Thursday, June 18, 2009

Across the borders between continents...

"In the cathedrals of New York and Rome, there is a feeling that you should just go home and spend a lifetime finding out just where that is. " - Jump Little Children
This song has been ringing in my ears and my heart and under my skin for the past 3 days or so. I'm not sure why I was reminded of it... a few weeks ago we listened to it on the car ride from Seattle to George, Washington (seriously, that's the name of the town where Sasquatch was held). I had heard it months before, when searching other Jump songs (I was only acquainted with "By the Way They Dance from an ex). Anyway... the more I listened to it on that trip and now, the more connected I feel with it. I feel as though this song can play as the soundtrack to my life over and over. I get a tingling feeling inside when I hear it... it feels as thought I've figured things out in life... by embracing that I haven't.
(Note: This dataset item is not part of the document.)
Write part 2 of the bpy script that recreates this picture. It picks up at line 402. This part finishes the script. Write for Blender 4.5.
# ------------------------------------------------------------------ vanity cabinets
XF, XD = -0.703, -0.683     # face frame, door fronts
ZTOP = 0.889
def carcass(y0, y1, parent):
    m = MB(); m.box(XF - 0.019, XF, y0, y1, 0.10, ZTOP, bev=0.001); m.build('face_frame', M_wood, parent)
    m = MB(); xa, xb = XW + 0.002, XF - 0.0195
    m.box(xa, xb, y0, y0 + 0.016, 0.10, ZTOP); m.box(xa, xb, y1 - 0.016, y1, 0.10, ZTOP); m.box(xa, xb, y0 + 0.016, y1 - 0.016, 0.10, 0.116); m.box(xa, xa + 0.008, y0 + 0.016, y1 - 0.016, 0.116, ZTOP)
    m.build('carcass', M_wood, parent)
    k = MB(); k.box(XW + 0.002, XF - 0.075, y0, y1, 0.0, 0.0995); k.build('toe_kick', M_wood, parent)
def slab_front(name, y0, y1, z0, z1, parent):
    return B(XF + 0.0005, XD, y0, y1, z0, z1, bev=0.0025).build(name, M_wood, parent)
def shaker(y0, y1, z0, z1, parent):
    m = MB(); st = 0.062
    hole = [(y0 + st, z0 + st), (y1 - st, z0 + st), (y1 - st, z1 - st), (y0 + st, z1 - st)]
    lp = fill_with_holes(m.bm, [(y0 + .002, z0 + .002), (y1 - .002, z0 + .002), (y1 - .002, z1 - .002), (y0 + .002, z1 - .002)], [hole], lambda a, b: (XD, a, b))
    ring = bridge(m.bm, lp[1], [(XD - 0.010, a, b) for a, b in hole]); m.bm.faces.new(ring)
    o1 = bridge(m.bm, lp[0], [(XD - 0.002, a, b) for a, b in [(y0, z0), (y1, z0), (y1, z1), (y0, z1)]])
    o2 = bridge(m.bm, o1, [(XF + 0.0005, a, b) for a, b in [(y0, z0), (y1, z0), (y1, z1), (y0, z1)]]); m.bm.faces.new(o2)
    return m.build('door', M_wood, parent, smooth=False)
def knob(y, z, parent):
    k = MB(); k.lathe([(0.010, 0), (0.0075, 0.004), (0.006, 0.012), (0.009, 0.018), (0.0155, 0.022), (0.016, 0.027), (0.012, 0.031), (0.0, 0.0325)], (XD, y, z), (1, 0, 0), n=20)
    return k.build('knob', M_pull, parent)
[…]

It's just a beautiful feeling, and I don't know what else can replicate it. Except maybe last Friday, when I caught Josh Ritter at Summerstage with the NY Pops. When he brought Glen Hansard out and they sang a song together, something in me just felt so complete. Utterly, shamelessly content. It wasn't a feeling as though I'd solved all my problems or gotten everything straight with myself, but that there was beauty in the questions, in not knowing. And somehow, I linked all this with listening to two very honest, sincere musicians onstage in a world somewhat bigger than themselves... that they followed their hearts and somehow ended up on that wonderful stage, in front of thousands. Just something about it.

I'm not sure how I came to feel complete by it... but I did. And maybe that's part of why "Cathedrals" just kills me a little inside, and births anew inside me with each listen.